EXERCISE DETAILS:
Could every line of the data be printed exactly as it reads?

DATA PROVIDED:
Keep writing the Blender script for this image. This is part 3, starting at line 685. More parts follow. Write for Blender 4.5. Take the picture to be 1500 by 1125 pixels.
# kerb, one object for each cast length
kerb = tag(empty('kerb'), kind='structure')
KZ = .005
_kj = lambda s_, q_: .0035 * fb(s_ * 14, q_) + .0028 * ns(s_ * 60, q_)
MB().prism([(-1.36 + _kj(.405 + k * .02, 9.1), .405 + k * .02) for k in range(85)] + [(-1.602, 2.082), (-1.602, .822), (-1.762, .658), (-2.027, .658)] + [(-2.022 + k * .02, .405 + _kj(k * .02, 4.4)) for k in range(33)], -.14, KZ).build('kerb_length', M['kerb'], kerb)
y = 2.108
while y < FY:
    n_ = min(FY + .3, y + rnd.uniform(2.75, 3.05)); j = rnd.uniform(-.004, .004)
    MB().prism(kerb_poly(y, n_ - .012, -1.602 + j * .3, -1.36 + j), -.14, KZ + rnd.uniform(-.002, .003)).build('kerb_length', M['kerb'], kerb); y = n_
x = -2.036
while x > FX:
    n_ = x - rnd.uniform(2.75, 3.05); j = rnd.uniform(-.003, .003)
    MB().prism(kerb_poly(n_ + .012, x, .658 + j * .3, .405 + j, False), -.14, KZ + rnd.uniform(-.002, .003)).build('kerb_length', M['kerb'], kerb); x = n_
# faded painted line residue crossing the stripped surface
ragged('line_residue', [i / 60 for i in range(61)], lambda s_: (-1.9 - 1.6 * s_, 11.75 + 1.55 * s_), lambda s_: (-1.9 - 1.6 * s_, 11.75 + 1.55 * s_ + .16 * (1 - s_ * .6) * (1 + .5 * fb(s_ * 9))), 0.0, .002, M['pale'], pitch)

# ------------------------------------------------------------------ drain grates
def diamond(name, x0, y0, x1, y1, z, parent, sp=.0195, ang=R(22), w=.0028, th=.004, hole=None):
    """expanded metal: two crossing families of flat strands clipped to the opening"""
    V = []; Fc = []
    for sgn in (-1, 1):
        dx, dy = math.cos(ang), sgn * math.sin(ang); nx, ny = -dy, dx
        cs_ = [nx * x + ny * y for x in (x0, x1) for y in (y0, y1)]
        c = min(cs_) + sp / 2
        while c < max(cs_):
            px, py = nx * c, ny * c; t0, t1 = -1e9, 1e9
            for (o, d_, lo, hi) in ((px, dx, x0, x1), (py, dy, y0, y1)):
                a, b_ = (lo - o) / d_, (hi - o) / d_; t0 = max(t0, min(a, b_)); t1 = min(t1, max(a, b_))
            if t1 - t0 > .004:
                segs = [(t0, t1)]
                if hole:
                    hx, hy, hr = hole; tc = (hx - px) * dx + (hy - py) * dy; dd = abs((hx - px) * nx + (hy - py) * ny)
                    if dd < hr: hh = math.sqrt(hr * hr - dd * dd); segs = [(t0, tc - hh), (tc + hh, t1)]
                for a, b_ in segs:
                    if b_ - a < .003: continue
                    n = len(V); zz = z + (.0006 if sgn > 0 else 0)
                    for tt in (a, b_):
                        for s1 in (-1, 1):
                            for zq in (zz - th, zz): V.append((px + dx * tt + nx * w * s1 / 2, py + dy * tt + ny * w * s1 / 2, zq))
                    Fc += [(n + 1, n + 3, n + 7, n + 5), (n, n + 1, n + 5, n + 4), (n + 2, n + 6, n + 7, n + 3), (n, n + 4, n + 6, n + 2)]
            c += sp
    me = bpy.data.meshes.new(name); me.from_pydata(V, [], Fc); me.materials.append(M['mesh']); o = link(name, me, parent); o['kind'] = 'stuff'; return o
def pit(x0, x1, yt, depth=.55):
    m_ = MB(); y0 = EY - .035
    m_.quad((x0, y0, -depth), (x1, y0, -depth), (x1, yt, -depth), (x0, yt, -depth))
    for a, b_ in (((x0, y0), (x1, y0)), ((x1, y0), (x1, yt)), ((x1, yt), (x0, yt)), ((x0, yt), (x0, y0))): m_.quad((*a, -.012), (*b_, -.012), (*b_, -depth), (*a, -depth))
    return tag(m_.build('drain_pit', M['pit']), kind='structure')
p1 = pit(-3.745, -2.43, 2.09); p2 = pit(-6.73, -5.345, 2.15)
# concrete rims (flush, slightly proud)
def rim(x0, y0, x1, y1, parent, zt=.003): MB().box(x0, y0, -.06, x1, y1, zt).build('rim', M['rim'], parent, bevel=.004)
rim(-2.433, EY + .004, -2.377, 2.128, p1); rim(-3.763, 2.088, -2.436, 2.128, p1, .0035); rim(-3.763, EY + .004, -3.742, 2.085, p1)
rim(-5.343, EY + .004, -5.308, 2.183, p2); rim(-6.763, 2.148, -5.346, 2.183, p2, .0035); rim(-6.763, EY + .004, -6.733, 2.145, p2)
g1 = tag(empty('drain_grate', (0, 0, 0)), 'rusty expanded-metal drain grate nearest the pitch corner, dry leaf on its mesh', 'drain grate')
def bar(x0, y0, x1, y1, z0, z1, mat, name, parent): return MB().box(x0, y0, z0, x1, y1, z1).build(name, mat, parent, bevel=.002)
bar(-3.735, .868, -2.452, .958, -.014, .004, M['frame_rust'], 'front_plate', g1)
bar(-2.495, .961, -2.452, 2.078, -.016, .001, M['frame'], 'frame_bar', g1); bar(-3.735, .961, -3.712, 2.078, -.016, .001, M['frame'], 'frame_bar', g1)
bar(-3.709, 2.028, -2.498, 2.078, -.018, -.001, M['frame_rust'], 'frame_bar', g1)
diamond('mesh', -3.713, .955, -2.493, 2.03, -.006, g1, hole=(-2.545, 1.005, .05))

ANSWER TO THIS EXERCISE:
Keep writing the Blender script for this image. This is part 3, starting at line 685. More parts follow. Write for Blender 4.5. Take the picture to be 1500 by 1125 pixels.
# kerb, one object for each cast length
kerb = tag(empty('kerb'), kind='structure')
KZ = .005
_kj = lambda s_, q_: .0035 * fb(s_ * 14, q_) + .0028 * ns(s_ * 60, q_)
MB().prism([(-1.36 + _kj(.405 + k * .02, 9.1), .405 + k * .02) for k in range(85)] + [(-1.602, 2.082), (-1.602, .822), (-1.762, .658), (-2.027, .658)] + [(-2.022 + k * .02, .405 + _kj(k * .02, 4.4)) for k in range(33)], -.14, KZ).build('kerb_length', M['kerb'], kerb)
y = 2.108
while y < FY:
    n_ = min(FY + .3, y + rnd.uniform(2.75, 3.05)); j = rnd.uniform(-.004, .004)
    MB().prism(kerb_poly(y, n_ - .012, -1.602 + j * .3, -1.36 + j), -.14, KZ + rnd.uniform(-.002, .003)).build('kerb_length', M['kerb'], kerb); y = n_
x = -2.036
while x > FX:
    n_ = x - rnd.uniform(2.75, 3.05); j = rnd.uniform(-.003, .003)
    MB().prism(kerb_poly(n_ + .012, x, .658 + j * .3, .405 + j, False), -.14, KZ + rnd.uniform(-.002, .003)).build('kerb_length', M['kerb'], kerb); x = n_
# faded painted line residue crossing the stripped surface
ragged('line_residue', [i / 60 for i in range(61)], lambda s_: (-1.9 - 1.6 * s_, 11.75 + 1.55 * s_), lambda s_: (-1.9 - 1.6 * s_, 11.75 + 1.55 * s_ + .16 * (1 - s_ * .6) * (1 + .5 * fb(s_ * 9))), 0.0, .002, M['pale'], pitch)

# ------------------------------------------------------------------ drain grates
def diamond(name, x0, y0, x1, y1, z, parent, sp=.0195, ang=R(22), w=.0028, th=.004, hole=None):
    """expanded metal: two crossing families of flat strands clipped to the opening"""
    V = []; Fc = []
    for sgn in (-1, 1):
        dx, dy = math.cos(ang), sgn * math.sin(ang); nx, ny = -dy, dx
        cs_ = [nx * x + ny * y for x in (x0, x1) for y in (y0, y1)]
        c = min(cs_) + sp / 2
        while c < max(cs_):
            px, py = nx * c, ny * c; t0, t1 = -1e9, 1e9
            for (o, d_, lo, hi) in ((px, dx, x0, x1), (py, dy, y0, y1)):
                a, b_ = (lo - o) / d_, (hi - o) / d_; t0 = max(t0, min(a, b_)); t1 = min(t1, max(a, b_))
            if t1 - t0 > .004:
                segs = [(t0, t1)]
                if hole:
                    hx, hy, hr = hole; tc = (hx - px) * dx + (hy - py) * dy; dd = abs((hx - px) * nx + (hy - py) * ny)
                    if dd < hr: hh = math.sqrt(hr * hr - dd * dd); segs = [(t0, tc - hh), (tc + hh, t1)]
                for a, b_ in segs:
                    if b_ - a < .003: continue
                    n = len(V); zz = z + (.0006 if sgn > 0 else 0)
                    for tt in (a, b_):
                        for s1 in (-1, 1):
                            for zq in (zz - th, zz): V.append((px + dx * tt + nx * w * s1 / 2, py + dy * tt + ny * w * s1 / 2, zq))
                    Fc += [(n + 1, n + 3, n + 7, n + 5), (n, n + 1, n + 5, n + 4), (n + 2, n + 6, n + 7, n + 3), (n, n + 4, n + 6, n + 2)]
            c += sp
    me = bpy.data.meshes.new(name); me.from_pydata(V, [], Fc); me.materials.append(M['mesh']); o = link(name, me, parent); o['kind'] = 'stuff'; return o
def pit(x0, x1, yt, depth=.55):
    m_ = MB(); y0 = EY - .035
    m_.quad((x0, y0, -depth), (x1, y0, -depth), (x1, yt, -depth), (x0, yt, -depth))
    for a, b_ in (((x0, y0), (x1, y0)), ((x1, y0), (x1, yt)), ((x1, yt), (x0, yt)), ((x0, yt), (x0, y0))): m_.quad((*a, -.012), (*b_, -.012), (*b_, -depth), (*a, -depth))
    return tag(m_.build('drain_pit', M['pit']), kind='structure')
p1 = pit(-3.745, -2.43, 2.09); p2 = pit(-6.73, -5.345, 2.15)
# concrete rims (flush, slightly proud)
def rim(x0, y0, x1, y1, parent, zt=.003): MB().box(x0, y0, -.06, x1, y1, zt).build('rim', M['rim'], parent, bevel=.004)
rim(-2.433, EY + .004, -2.377, 2.128, p1); rim(-3.763, 2.088, -2.436, 2.128, p1, .0035); rim(-3.763, EY + .004, -3.742, 2.085, p1)
rim(-5.343, EY + .004, -5.308, 2.183, p2); rim(-6.763, 2.148, -5.346, 2.183, p2, .0035); rim(-6.763, EY + .004, -6.733, 2.145, p2)
g1 = tag(empty('drain_grate', (0, 0, 0)), 'rusty expanded-metal drain grate nearest the pitch corner, dry leaf on its mesh', 'drain grate')
def bar(x0, y0, x1, y1, z0, z1, mat, name, parent): return MB().box(x0, y0, z0, x1, y1, z1).build(name, mat, parent, bevel=.002)
bar(-3.735, .868, -2.452, .958, -.014, .004, M['frame_rust'], 'front_plate', g1)
bar(-2.495, .961, -2.452, 2.078, -.016, .001, M['frame'], 'frame_bar', g1); bar(-3.735, .961, -3.712, 2.078, -.016, .001, M['frame'], 'frame_bar', g1)
bar(-3.709, 2.028, -2.498, 2.078, -.018, -.001, M['frame_rust'], 'frame_bar', g1)
diamond('mesh', -3.713, .955, -2.493, 2.03, -.006, g1, hole=(-2.545, 1.005, .05))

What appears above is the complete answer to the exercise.